Federal prosecutors are taking the unusual step of appealing the 16-year prison sentence handed last month to a Hillside man who in September 2012 tried to set off a 1,000-pound car bomb in the Loop, according to a notice filed Wednesday.
The move signals a new chapter in the long-running legal odyssey of Adel Daoud. Now 25, Daoud was 18 when he was first arrested at the end of a months-long FBI investigation that involved an undercover agent.
After his arrest, Daoud enlisted a fellow inmate in an attempt to have the undercover agent killed. In 2015, he also attacked another inmate who had taunted him with a drawing of the prophet Muhammad. The attack left the victim covered in blood.
Daoud’s attorney, Thomas Anthony Durkin, said Wednesday the decision to appeal the sentence was “tone deaf.”

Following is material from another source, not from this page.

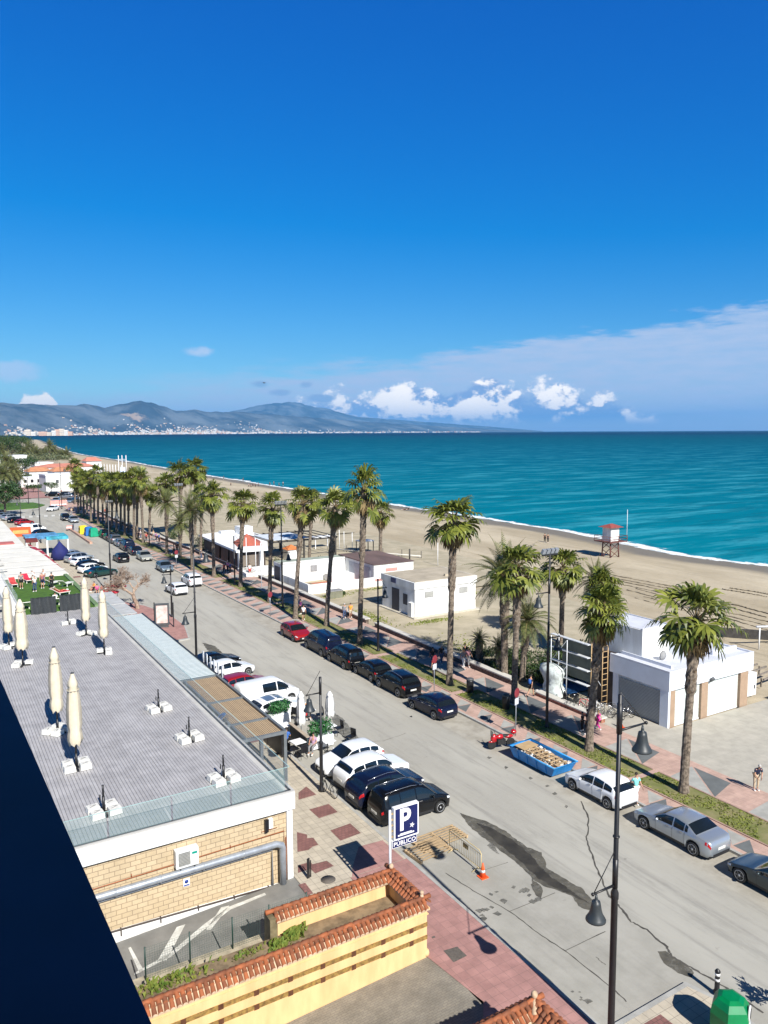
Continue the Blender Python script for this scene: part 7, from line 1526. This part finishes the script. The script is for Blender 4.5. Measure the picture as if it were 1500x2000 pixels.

“This is a cruel, wrong-headed and stupid decision,” Durkin said, “and it is nothing more than the U.S. Attorney’s Office protecting itself and the FBI from the decisions it made in the investigation and prosecution of this case.”
U.S. District Judge Sharon Johnson Coleman sentenced Daoud last month to 16 years in prison, agreeing that Daoud was a socially awkward, impressionable teenager when he crossed paths with the FBI. She noted his “high-pitched giggle” in taped conversations with the undercover agent, and the fact that the teenager used words like “fudge” and “mothercracker” in place of profanities.
After the sentencing, Durkin said, “this gives him a life. We can’t ask for anything more than that. This is a terrific result.”
He added, “if the government had its way he would not have a life.”
Prosecutors said Daoud set out to commit mass murder in 2012, using a bomb that reeked of gasoline and was filled with wiring and “bags and bags of fertilizer.” It turned out to be inert and created by the FBI, but the feds say it should have scared the teenager. Instead, they said Daoud got excited.
“He believed he was fulfilling his mission for God,” Assistant U.S. Attorney Barry Jonas said as he argued Daoud should be locked up for four decades.